What Is Parallelism and Why Is It So Important in Academic Writing?
The term ‘parallelism’ refers to the repeated and balanced use of similar words, phrases or clauses that share a specific grammatical structure or syntactical pattern. As a writing tool for academic and scientific authors, parallelism clarifies intended meaning even when a sentence is complicated and renders complex text more legible, comprehensible and memorable for readers. Parallel structures introduce concepts of equal importance and can enable the effective organisation of research material and the communication of sophisticated comparisons and contrasts. When used with thought and care, parallelism can not only establish a pleasing rhythm, but also promote an elegant style and pack a persuasive logical punch, which is as desirable when presenting a paper at a conference as it is when preparing a manuscript for publication or devising a thesis statement for a doctoral dissertation. If you hope to report the findings of your research to your peers and other readers in clear and accomplished English prose, you will therefore need to master parallel structures, and this article is designed to help you do just that by focussing on constructions in which parallelism is particularly important and problematic for academic and scientific writers.
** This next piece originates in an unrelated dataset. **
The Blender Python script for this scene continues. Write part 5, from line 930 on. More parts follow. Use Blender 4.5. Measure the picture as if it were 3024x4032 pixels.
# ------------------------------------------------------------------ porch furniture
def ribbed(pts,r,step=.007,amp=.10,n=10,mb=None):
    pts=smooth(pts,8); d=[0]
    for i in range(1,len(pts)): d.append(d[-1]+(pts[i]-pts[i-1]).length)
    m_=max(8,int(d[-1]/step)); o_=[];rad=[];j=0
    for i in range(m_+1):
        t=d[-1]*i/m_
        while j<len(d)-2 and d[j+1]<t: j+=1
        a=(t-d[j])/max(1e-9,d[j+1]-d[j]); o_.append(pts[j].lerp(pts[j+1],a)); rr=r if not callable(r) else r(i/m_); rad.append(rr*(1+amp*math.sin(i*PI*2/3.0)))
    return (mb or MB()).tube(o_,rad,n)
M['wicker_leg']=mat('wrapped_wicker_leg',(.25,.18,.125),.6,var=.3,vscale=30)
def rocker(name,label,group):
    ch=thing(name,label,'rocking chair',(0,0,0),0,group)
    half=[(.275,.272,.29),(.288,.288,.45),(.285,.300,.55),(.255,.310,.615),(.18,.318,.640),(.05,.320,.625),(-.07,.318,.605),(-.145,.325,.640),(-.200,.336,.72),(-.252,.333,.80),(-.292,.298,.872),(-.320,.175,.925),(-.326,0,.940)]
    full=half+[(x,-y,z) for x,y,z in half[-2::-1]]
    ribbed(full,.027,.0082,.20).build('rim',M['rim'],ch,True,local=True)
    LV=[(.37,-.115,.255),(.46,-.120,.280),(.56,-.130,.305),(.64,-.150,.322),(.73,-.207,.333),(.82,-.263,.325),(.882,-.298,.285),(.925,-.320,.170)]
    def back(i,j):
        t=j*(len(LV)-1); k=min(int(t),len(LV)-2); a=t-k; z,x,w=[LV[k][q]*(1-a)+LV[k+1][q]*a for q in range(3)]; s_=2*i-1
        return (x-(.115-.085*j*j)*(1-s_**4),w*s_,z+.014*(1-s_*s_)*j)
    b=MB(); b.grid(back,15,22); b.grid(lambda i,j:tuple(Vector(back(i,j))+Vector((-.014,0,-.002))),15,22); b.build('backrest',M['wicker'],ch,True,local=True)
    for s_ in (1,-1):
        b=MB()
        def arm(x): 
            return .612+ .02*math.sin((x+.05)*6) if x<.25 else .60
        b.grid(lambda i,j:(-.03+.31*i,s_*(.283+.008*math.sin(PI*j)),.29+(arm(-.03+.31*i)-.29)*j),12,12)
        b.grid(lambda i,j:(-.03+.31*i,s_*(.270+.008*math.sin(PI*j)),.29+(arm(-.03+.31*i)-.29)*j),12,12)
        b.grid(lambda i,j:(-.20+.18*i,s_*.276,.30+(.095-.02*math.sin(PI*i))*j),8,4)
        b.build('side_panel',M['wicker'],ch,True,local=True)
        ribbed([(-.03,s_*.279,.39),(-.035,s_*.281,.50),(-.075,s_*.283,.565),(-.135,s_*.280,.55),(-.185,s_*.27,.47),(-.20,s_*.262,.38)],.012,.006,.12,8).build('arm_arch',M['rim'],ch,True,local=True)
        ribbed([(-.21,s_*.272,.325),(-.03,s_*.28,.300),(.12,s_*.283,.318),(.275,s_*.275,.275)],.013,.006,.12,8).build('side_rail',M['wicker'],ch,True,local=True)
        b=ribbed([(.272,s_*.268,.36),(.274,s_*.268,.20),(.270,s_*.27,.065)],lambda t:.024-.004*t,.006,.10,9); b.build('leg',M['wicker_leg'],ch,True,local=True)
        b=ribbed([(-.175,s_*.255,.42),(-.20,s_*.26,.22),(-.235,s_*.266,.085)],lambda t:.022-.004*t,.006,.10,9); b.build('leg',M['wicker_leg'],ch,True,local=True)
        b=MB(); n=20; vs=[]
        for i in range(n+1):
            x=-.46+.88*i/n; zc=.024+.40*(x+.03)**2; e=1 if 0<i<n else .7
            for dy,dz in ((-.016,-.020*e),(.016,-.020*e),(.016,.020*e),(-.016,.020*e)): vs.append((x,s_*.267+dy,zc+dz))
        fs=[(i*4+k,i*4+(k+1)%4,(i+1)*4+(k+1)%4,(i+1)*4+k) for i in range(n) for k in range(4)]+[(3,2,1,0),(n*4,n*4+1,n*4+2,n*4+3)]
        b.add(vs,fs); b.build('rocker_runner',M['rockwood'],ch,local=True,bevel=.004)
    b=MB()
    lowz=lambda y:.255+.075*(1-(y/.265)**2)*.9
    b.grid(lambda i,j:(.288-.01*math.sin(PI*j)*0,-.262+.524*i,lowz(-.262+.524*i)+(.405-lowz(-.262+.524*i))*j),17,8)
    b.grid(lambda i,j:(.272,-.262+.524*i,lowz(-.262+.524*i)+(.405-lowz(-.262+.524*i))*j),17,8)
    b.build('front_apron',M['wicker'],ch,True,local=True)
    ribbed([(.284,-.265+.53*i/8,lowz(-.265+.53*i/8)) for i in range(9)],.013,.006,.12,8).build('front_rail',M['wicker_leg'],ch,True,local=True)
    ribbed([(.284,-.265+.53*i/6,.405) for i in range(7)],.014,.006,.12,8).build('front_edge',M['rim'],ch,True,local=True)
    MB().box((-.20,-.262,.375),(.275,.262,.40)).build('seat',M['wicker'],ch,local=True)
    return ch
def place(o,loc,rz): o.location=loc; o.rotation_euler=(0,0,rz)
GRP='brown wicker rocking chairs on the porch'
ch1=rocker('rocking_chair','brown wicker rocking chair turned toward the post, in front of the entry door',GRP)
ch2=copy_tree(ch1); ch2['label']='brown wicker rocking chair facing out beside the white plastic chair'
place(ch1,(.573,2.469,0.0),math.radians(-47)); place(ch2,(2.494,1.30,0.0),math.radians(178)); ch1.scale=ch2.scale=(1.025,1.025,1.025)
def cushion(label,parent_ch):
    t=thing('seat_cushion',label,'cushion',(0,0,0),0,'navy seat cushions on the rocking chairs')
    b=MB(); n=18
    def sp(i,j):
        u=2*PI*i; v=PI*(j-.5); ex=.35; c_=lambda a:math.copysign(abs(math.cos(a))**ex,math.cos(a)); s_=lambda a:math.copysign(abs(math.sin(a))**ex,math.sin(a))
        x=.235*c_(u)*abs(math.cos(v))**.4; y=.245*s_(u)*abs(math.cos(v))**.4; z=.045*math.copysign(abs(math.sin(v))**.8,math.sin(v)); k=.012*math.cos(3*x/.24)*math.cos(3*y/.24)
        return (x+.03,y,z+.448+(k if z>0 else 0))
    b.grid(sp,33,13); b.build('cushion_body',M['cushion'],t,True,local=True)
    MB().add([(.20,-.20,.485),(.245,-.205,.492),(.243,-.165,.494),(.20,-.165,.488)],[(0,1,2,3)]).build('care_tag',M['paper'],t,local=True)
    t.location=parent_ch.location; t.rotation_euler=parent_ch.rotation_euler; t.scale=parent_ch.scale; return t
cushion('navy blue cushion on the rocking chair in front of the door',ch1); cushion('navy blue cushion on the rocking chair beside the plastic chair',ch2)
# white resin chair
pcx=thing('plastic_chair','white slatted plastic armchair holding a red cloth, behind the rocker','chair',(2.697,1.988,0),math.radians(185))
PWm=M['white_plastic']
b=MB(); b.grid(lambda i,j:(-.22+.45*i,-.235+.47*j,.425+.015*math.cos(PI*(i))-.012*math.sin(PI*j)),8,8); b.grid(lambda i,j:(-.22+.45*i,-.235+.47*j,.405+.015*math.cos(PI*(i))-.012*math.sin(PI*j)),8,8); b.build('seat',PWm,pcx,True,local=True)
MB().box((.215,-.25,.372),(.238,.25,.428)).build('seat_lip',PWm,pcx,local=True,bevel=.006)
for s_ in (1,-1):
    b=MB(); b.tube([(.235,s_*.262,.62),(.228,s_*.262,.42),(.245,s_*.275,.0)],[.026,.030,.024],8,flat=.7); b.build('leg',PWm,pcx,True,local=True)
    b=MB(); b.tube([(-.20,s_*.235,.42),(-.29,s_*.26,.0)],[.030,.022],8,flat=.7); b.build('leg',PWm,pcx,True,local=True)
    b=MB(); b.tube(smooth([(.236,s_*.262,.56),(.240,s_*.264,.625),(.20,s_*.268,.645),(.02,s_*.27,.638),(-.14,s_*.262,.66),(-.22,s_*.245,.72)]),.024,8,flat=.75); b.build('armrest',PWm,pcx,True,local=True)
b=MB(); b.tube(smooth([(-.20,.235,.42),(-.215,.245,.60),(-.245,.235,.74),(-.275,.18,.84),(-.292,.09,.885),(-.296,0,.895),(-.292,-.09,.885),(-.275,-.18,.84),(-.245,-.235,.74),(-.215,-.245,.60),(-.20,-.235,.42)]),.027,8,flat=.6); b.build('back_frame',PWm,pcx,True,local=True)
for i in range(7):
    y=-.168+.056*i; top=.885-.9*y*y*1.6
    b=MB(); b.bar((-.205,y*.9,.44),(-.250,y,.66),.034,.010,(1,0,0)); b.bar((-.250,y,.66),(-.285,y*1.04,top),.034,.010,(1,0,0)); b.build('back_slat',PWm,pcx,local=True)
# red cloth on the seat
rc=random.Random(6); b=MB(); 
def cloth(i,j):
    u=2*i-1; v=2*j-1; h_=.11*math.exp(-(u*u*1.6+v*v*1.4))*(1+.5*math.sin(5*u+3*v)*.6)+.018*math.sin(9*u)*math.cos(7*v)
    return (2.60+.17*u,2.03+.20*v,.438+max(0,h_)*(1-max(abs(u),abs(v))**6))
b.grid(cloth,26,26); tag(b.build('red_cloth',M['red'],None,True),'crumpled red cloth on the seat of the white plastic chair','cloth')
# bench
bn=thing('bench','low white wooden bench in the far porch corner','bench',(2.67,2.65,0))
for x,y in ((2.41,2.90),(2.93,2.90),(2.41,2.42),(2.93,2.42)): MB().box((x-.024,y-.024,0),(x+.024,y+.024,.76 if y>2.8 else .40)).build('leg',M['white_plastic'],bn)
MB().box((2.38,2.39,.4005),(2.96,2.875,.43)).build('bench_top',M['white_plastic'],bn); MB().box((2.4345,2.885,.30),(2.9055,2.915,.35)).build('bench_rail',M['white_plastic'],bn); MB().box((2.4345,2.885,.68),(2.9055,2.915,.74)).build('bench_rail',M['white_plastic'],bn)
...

Parallelism is essential but all too frequently neglected in lists and series. The same basic forms and structures should be used for every item in a list, as they are, for instance in the first of my sentences above: ‘the repeated and balanced use of similar words, phrases or clauses.’ Each of the three items here (‘words,’ ‘phrases’ and ‘clauses’) is expressed by a plural noun, and the need for balance holds true whether ‘or,’ ‘and’ or ‘as well as’ is used to join the items. Parallelism is also necessary when a list contains longer items such as phrases or clauses. For example, ‘I like drawing in the morning, writing in the afternoon and reading in the evening’ observes parallelism because a gerund (with an ‘-ing’ ending) opens each item and is followed by a prepositional ‘in’ phrase. Were the sentence to read “I like drawing in the morning, to write in the afternoon and the time for reading in the evening,’ it would be an instance of faulty parallelism (also known as a parallel structure error), with the first item beginning with a gerund, the second with an infinitive verb and the third with a noun followed by an infinitive verb. The individual phrases are grammatically sound, but only one of the structures should be used in a single list, so a correct alternative might use infinitives instead of gerunds: ‘I like to draw in the morning, write in the afternoon and read in the evening.’ Notice that the ‘to’ can be dropped from the parallel infinitives after the first verb, but it can instead be retained for clarity or effect: ‘I like to draw in the morning, to write in the afternoon and to read in the evening.’
Parallelism is also a concern and prone to errors when authors use correlative conjunctions, which are pairs of conjunctions that work together in a sentence, such as ‘both...and,’ ‘either...or,’ ‘neither...nor’ and ‘not only...but also.’ ‘Parallelism can not only establish a pleasing rhythm, but also promote an elegant style and pack a persuasive logical punch’ from my first paragraph above is a correct example, with the phrases after ‘not only’ and ‘but also’ matching each other in terms of structure (a verb followed by an object). ‘Parallelism can not only establish a pleasing rhythm, but also an elegant style and a persuasive logical punch’ is faulty because a verb appears after ‘not only,’ but not after ‘but also.’ If the same verb is appropriate for the ‘but also’ part of the sentence as well as the ‘not only’ part, it should be placed before ‘not only,’ as in ‘Parallelism can establish not only a pleasing rhythm, but also an elegant style and a persuasive logical punch.’ Remember as you are refining constructions of this kind that ‘both’ indicates a plural structure, so it requires a plural verb (‘are’ in this example): ‘both meaning and style are enhanced by parallelism.’ ‘Either...or’ and ‘neither...nor,’ on the other hand, are singular structures that take singular verbs (‘is’ here): ‘neither meaning nor style is enhanced by faulty parallelism.’ Only if the nouns themselves are plural, should the verb be plural: ‘neither words nor phrases are exempt.’
Comparisons and contrasts using ‘than’ or ‘as’ also require parallel structures for absolute clarity and accuracy. ‘He is taller than I am’ and ‘He is as tall as I am’ are correct if simple examples, with a subject and present tense verb both before (he is) and after (I am) each of the comparative words (‘than’ and ‘as...as’) This parallelism means that the second verb (‘am’ here) can be eliminated and the subject can be used alone in the second half of the comparison without affecting the meaning: ‘He is taller than I’ and ‘He is as tall as I.’ Do note that under no circumstances should either of the subjects in this construction be changed into an object. ‘He is better at writing sentences than I’ means that he writes better sentences than I do, but ‘He is better at writing sentences than me’ is grammatically incorrect and also nonsensical since it means that he writes sentences better than he writes me. If you are in doubt when forming comparative constructions, simply add the missing verb – ‘He is better at writing sentences than me am’ – and the error should become immediately apparent.